DIRECTIONS: Give the material once more, word for word, without any images.

※

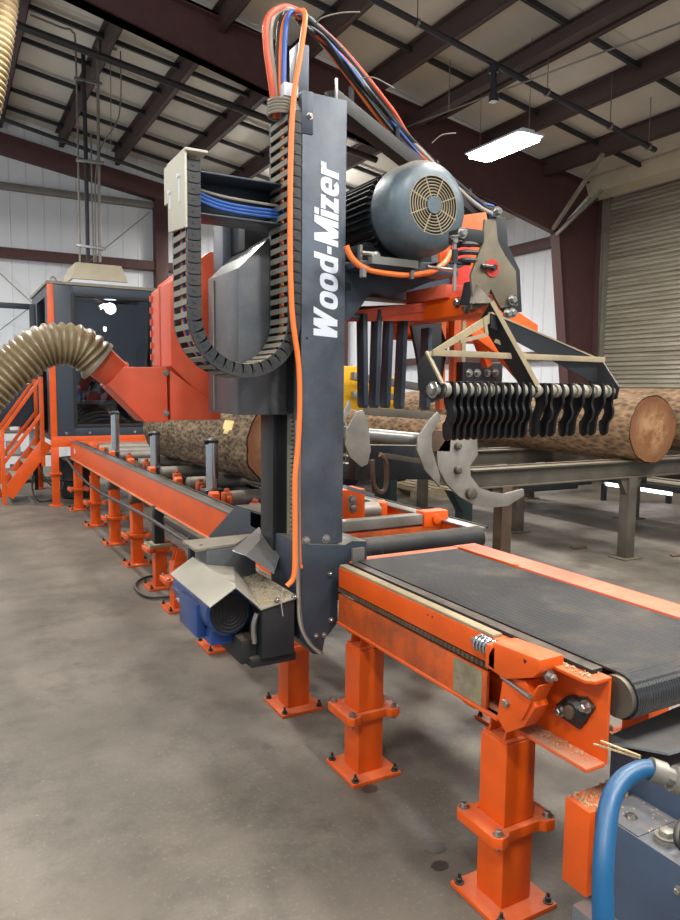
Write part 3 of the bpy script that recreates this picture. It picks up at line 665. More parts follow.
# ================================================================ SAWMILL BED
bed = thing('sawmill_bed', (1.9, 6.3, 0), 'long orange sawmill bed with rails, rollers and bolted floor stands', 'sawmill bed')
ZT = .868
def rail(x0, name='bed_rail'):
    m = MB().bx(x0, x0+.012, 2.9, 10.0, .655, ZT-.004); m.bx(x0-.012, x0+.1, 2.9, 10.0, .645, .656); r = m.build(name, M['orange'], bed, bevel=.002)
    MB().bx(x0-.012, x0+.07, 2.9, 10.0, ZT-.004, ZT+.008).build('rail_cap', M['steel'], r, bevel=.002)
    MB().bx(x0-.014, x0-.0, 2.9, 10.0, .642, .654).build('rail_lip', M['tan'], r, bevel=.002)
    MB().bx(x0+.075, x0+.09, 2.9, 10.0, ZT-.0, ZT+.012).build('rail_lip', M['deepblack'], r, bevel=.002)
    return r
rail(1.43); rail(2.42)
m = MB().bx(1.418, 1.43, 9.6, 9.62, .74, .80); m.build('rail_mark', M['white'], bed)
for y in (3.45, 4.25, 5.05, 5.85, 6.65, 7.45, 8.25, 9.05, 9.85):
    MB().bx(1.44, 2.5, y-.04, y+.04, .62, .7).build('cross_member', M['orange_dirty'], bed, bevel=.004)
MB().bx(1.5, 2.6, 9.75, 9.83, .70, .88).build('end_beam', M['orange'], bed, bevel=.004)
for y in (3.75, 4.55, 5.4, 6.2, 7.0, 7.9, 8.5, 9.1):
    r = MB().lathe((1.62, y, .85), (1, 0, 0), [(0, .03), (.01, .055), (.72, .055), (.73, .03)], 20).build('bed_roller', M['clawsteel'], bed)
    for x in (1.55, 2.36): MB().bx(x-.025, x+.025, y-.05, y+.05, .7, .9).lathe((x-.03, y, .87), (1, 0, 0), [(0, .04), (.06, .04)], 14).build('roller_bearing', M['orange'], r, bevel=.006)
# hydraulic side posts
for i, y in enumerate((4.73, 6.27, 7.95)):
    zt_ = (1.25, 1.21, 1.33)[i]
    p = MB().cyl((1.6, y, .68), (1.6, y, zt_-.03), .043, 20).build('side_support_post', M['chrome'], bed)
    MB().lathe((1.6, y, zt_-.03), (0, 0, 1), [(0, .047), (.02, .047), (.035, .03)], 20).lathe((1.555, y-.02, zt_-.02), (-1, 0, 0), [(0, .02), (.02, .018)], 12).build('post_cap', M['black'], p)
    MB().bx(1.53, 1.67, y-.07, y+.07, .66, .9).build('post_foot', M['black'], p, bevel=.01)
for y in (3.45, 3.95, 4.45, 5.0, 5.6, 6.6, 7.3):
    m = MB().bx(1.57, 1.63, y-.045, y+.025, .84, .915); m.cyl((1.6, y-.01, .91), (1.6, y-.01, .94), .017, 12); m.cyl((1.6, y-.045, .88), (1.6, y-.07, .88), .018, 12)
    m.build('hydraulic_block', M['orange_dirty'], bed, bevel=.01)
for y0_ in (3.3, 4.8, 6.3): # drag chains between rollers
    m = MB(); y = y0_
    while y < y0_+1.4: m.lathe((1.78, y, .80), (1, 0, 0), [(0, .035), (.012, .035)], 10).lathe((2.1, y, .80), (1, 0, 0), [(0, .035), (.012, .035)], 10); m.cyl((1.78, y, .80), (2.12, y, .80), .01, 6); y += .05
    m.build('log_chain', M['deepblack'], bed)
MB().bx(1.66, 2.4, 3.3, 9.3, .70, .72).build('chip_pan', M['black'], bed)
# stands on the left line and right line
first = None
for i, y in enumerate((3.16, 4.13, 5.0, 5.62, 6.45, 7.42, 8.5, 9.7)):
    if i == 3: continue
    if i == 2:
        stand_parts(bed, M['orange'], .34, .2, 1.44, y); continue
    if i == 0:
        stand_parts(bed, M['orange'], .34, .30, 1.49, y); continue
    if i == 1:
        stand_parts(bed, M['orange'], .34, .2, 1.44, y); continue
    if first is None: first = stand_parts(bed, M['orange'], .56, .25, 1.47, y, .05); fy = y
    else: copy_part(first, bed, (0, y-fy, 0))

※

EXERCISE RESPONSE:
Write part 3 of the bpy script that recreates this picture. It picks up at line 665. More parts follow.
# ================================================================ SAWMILL BED
bed = thing('sawmill_bed', (1.9, 6.3, 0), 'long orange sawmill bed with rails, rollers and bolted floor stands', 'sawmill bed')
ZT = .868
def rail(x0, name='bed_rail'):
    m = MB().bx(x0, x0+.012, 2.9, 10.0, .655, ZT-.004); m.bx(x0-.012, x0+.1, 2.9, 10.0, .645, .656); r = m.build(name, M['orange'], bed, bevel=.002)
    MB().bx(x0-.012, x0+.07, 2.9, 10.0, ZT-.004, ZT+.008).build('rail_cap', M['steel'], r, bevel=.002)
    MB().bx(x0-.014, x0-.0, 2.9, 10.0, .642, .654).build('rail_lip', M['tan'], r, bevel=.002)
    MB().bx(x0+.075, x0+.09, 2.9, 10.0, ZT-.0, ZT+.012).build('rail_lip', M['deepblack'], r, bevel=.002)
    return r
rail(1.43); rail(2.42)
m = MB().bx(1.418, 1.43, 9.6, 9.62, .74, .80); m.build('rail_mark', M['white'], bed)
for y in (3.45, 4.25, 5.05, 5.85, 6.65, 7.45, 8.25, 9.05, 9.85):
    MB().bx(1.44, 2.5, y-.04, y+.04, .62, .7).build('cross_member', M['orange_dirty'], bed, bevel=.004)
MB().bx(1.5, 2.6, 9.75, 9.83, .70, .88).build('end_beam', M['orange'], bed, bevel=.004)
for y in (3.75, 4.55, 5.4, 6.2, 7.0, 7.9, 8.5, 9.1):
    r = MB().lathe((1.62, y, .85), (1, 0, 0), [(0, .03), (.01, .055), (.72, .055), (.73, .03)], 20).build('bed_roller', M['clawsteel'], bed)
    for x in (1.55, 2.36): MB().bx(x-.025, x+.025, y-.05, y+.05, .7, .9).lathe((x-.03, y, .87), (1, 0, 0), [(0, .04), (.06, .04)], 14).build('roller_bearing', M['orange'], r, bevel=.006)
# hydraulic side posts
for i, y in enumerate((4.73, 6.27, 7.95)):
    zt_ = (1.25, 1.21, 1.33)[i]
    p = MB().cyl((1.6, y, .68), (1.6, y, zt_-.03), .043, 20).build('side_support_post', M['chrome'], bed)
    MB().lathe((1.6, y, zt_-.03), (0, 0, 1), [(0, .047), (.02, .047), (.035, .03)], 20).lathe((1.555, y-.02, zt_-.02), (-1, 0, 0), [(0, .02), (.02, .018)], 12).build('post_cap', M['black'], p)
    MB().bx(1.53, 1.67, y-.07, y+.07, .66, .9).build('post_foot', M['black'], p, bevel=.01)
for y in (3.45, 3.95, 4.45, 5.0, 5.6, 6.6, 7.3):
    m = MB().bx(1.57, 1.63, y-.045, y+.025, .84, .915); m.cyl((1.6, y-.01, .91), (1.6, y-.01, .94), .017, 12); m.cyl((1.6, y-.045, .88), (1.6, y-.07, .88), .018, 12)
    m.build('hydraulic_block', M['orange_dirty'], bed, bevel=.01)
for y0_ in (3.3, 4.8, 6.3): # drag chains between rollers
    m = MB(); y = y0_
    while y < y0_+1.4: m.lathe((1.78, y, .80), (1, 0, 0), [(0, .035), (.012, .035)], 10).lathe((2.1, y, .80), (1, 0, 0), [(0, .035), (.012, .035)], 10); m.cyl((1.78, y, .80), (2.12, y, .80), .01, 6); y += .05
    m.build('log_chain', M['deepblack'], bed)
MB().bx(1.66, 2.4, 3.3, 9.3, .70, .72).build('chip_pan', M['black'], bed)
# stands on the left line and right line
first = None
for i, y in enumerate((3.16, 4.13, 5.0, 5.62, 6.45, 7.42, 8.5, 9.7)):
    if i == 3: continue
    if i == 2:
        stand_parts(bed, M['orange'], .34, .2, 1.44, y); continue
    if i == 0:
        stand_parts(bed, M['orange'], .34, .30, 1.49, y); continue
    if i == 1:
        stand_parts(bed, M['orange'], .34, .2, 1.44, y); continue
    if first is None: first = stand_parts(bed, M['orange'], .56, .25, 1.47, y, .05); fy = y
    else: copy_part(first, bed, (0, y-fy, 0))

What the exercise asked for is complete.